NEW YORK (TheStreet) -- If you have not already hopped on the J.C. Penney (JCP) bandwagon, it's not too late. After being left for dead the past couple of years, Penney is coming back. And the once-beleaguered retailer is hitting doubters right in the pockets.

The stock closed Thursday at $9.74, up 4.2%. Shares are up 4.3% so far this year. But that's only part of the story. The stock has surged almost 100% since Penney hit a 52-week low of $4.90 on Feb. 5. Shortly thereafter, I told you Penney would emerge as 2014's best-performing retailer. And I've been right.

Read More: Warren Buffett's Top 10 Dividend Stocks

Don't let the 100% surge in the past six months fool, however. There's still room on this bandwagon. And if you're smart, you'll hop on now.

Penney's stock can still gain. This is because when compared to rivals Kohl's (KSS) and Macy's (M), Penney is the only one showing any real growth. Yet Kohl's and Macy's trade at higher price-to-book ratios than J.C. Penney. This makes no sense.
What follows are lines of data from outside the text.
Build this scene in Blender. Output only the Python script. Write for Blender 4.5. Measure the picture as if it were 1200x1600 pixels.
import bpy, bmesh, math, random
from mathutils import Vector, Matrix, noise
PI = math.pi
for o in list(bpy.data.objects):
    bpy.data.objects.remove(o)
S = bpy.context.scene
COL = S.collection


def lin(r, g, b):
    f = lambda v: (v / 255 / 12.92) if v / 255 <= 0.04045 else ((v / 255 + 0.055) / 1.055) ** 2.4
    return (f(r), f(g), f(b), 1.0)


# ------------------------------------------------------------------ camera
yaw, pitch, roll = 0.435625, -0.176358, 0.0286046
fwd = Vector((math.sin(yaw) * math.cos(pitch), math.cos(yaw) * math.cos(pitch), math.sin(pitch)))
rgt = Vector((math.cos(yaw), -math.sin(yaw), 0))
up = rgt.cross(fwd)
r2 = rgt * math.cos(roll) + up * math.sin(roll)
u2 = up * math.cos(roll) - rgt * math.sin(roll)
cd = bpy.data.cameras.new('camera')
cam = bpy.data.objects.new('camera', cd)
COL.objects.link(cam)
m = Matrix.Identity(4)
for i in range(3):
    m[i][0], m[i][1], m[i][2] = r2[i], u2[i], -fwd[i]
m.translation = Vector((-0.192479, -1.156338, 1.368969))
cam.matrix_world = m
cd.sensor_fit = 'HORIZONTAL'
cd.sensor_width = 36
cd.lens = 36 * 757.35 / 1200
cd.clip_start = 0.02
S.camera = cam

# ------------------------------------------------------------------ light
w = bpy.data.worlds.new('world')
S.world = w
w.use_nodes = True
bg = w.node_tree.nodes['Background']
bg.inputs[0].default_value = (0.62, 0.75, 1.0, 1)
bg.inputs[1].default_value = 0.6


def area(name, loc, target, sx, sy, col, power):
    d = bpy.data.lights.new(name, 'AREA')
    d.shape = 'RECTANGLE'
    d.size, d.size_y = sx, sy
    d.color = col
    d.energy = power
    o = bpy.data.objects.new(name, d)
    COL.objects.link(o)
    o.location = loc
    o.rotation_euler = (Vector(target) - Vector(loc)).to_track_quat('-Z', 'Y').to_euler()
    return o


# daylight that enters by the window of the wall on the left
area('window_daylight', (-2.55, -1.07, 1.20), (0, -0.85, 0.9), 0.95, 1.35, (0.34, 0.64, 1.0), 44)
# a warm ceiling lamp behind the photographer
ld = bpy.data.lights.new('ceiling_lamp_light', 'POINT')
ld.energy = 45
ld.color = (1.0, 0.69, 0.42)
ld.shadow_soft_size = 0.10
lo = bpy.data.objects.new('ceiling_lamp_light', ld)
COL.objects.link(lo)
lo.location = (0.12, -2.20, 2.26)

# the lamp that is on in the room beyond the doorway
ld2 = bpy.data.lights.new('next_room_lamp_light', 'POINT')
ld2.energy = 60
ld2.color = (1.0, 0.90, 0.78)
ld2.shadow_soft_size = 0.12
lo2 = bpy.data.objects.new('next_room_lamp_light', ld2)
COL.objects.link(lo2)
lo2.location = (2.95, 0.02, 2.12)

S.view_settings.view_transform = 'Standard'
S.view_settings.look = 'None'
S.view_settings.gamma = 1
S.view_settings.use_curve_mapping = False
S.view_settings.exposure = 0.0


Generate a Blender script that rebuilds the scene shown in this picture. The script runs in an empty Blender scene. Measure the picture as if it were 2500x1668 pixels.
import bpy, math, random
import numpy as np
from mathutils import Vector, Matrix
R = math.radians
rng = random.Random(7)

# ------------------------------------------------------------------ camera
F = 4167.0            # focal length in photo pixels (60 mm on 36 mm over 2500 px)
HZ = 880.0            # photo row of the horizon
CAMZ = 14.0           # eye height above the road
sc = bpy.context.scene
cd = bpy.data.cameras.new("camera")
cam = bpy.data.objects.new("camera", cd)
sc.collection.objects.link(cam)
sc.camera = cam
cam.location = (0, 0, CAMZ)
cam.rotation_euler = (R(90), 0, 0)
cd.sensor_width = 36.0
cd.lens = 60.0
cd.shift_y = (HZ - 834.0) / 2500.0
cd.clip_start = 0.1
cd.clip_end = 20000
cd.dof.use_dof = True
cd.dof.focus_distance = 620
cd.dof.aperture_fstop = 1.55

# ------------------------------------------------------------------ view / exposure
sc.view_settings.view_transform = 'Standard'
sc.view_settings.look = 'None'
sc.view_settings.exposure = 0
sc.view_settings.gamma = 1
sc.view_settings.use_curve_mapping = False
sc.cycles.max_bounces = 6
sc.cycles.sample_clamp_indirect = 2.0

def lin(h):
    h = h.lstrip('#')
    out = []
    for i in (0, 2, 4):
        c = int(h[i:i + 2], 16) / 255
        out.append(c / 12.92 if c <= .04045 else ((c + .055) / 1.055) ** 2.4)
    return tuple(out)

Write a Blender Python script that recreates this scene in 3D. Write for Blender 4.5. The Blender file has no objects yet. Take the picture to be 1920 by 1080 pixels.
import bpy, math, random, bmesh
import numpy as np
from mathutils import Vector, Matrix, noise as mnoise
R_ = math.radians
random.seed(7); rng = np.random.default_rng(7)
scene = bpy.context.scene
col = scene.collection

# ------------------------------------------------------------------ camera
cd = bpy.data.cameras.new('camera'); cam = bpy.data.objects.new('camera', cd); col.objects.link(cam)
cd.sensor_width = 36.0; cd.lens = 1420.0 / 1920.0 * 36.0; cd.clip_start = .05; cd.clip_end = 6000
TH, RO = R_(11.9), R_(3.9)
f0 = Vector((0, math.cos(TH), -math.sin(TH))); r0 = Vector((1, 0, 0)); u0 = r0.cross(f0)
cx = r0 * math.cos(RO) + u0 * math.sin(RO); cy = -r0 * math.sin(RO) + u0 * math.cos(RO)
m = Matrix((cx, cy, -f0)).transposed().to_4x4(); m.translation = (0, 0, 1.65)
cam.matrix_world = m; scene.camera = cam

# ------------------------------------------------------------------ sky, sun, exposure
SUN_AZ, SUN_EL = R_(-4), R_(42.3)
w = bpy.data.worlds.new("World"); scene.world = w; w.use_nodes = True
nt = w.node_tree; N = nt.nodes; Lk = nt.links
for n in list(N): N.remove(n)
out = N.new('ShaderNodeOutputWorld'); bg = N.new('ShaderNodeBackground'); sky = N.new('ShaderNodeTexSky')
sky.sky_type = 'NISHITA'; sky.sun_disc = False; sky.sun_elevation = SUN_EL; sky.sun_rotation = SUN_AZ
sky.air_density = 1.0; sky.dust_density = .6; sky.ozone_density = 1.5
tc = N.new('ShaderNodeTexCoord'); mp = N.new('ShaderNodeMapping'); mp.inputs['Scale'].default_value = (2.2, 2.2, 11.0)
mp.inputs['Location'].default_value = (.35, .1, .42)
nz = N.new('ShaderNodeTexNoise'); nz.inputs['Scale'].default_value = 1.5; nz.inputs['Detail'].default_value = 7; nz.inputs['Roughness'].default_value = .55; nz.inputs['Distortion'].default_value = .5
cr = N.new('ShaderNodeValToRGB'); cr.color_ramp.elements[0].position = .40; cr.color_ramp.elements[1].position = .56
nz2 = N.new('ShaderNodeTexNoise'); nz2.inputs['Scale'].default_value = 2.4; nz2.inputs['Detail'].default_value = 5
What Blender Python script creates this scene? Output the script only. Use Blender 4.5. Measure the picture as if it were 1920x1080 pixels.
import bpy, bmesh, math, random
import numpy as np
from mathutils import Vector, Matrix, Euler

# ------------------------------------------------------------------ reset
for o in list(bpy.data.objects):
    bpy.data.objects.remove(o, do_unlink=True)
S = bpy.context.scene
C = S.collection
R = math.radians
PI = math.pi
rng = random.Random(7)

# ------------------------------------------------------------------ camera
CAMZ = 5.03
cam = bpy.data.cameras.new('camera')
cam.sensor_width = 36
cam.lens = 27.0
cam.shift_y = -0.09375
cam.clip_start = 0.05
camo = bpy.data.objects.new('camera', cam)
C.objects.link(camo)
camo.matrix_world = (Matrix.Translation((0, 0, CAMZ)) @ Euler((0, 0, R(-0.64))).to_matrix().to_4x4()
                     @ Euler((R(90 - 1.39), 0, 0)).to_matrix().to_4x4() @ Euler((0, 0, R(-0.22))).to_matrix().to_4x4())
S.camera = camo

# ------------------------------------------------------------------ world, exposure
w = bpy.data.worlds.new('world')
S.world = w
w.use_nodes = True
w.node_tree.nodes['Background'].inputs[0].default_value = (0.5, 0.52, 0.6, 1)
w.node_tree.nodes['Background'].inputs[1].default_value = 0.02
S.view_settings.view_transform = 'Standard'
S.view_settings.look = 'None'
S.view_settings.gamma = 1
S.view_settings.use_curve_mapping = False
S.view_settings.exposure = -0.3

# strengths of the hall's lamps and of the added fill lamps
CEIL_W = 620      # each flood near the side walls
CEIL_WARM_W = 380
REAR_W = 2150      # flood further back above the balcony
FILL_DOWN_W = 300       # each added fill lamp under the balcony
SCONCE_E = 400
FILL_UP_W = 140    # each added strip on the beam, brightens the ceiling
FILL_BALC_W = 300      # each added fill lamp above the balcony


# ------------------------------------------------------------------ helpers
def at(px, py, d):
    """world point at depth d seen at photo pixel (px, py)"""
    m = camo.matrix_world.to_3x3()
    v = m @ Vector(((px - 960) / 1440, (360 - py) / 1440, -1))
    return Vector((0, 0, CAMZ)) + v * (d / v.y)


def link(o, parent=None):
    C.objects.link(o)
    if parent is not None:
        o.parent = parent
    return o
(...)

Consider that the average retailer trades at a price-to-book ratio of 2. Kohl's and Macy's come at 1.96 and 3.34, respectively. Even Walmart (WMT), which is growing revenue at 1%, commands a price-to-book ratio of 3.27.

Penney's, which just reported 5% year-over-year revenue growth and a narrower-than-expected loss, trades at a price-to-book of 1.04. This discount can only be attributed to the company's recent history of underperformance. Penney's not the same company, however. At some point, J.C. Penney will have to trade on par with its peers, which implies meaningful upside of at least 15% from current levels.

As Penney continues to improve, the market will have no choice but to correct its mistake.

From my vantage point, these shares should be worth between $12 and $15 in the next 12 to 18 months, based on 2015 estimates of a loss of $1.35. As evident by its positive same-store sales (for a third consecutive quarter), management is quickly closing that gap.

Consider that Kohl's just reported a 1.1% revenue decline and a 10-basis point decline in gross margin. This is the second consecutive quarter of declining comparable sales.

Macy's, meanwhile, missed earnings estimates while posting 3.2% revenue growth. But management spooked investors by cutting its comparable-store sales guidance to 1.5% to 2%. At one point, Macy's guided for a high-end range of 3%.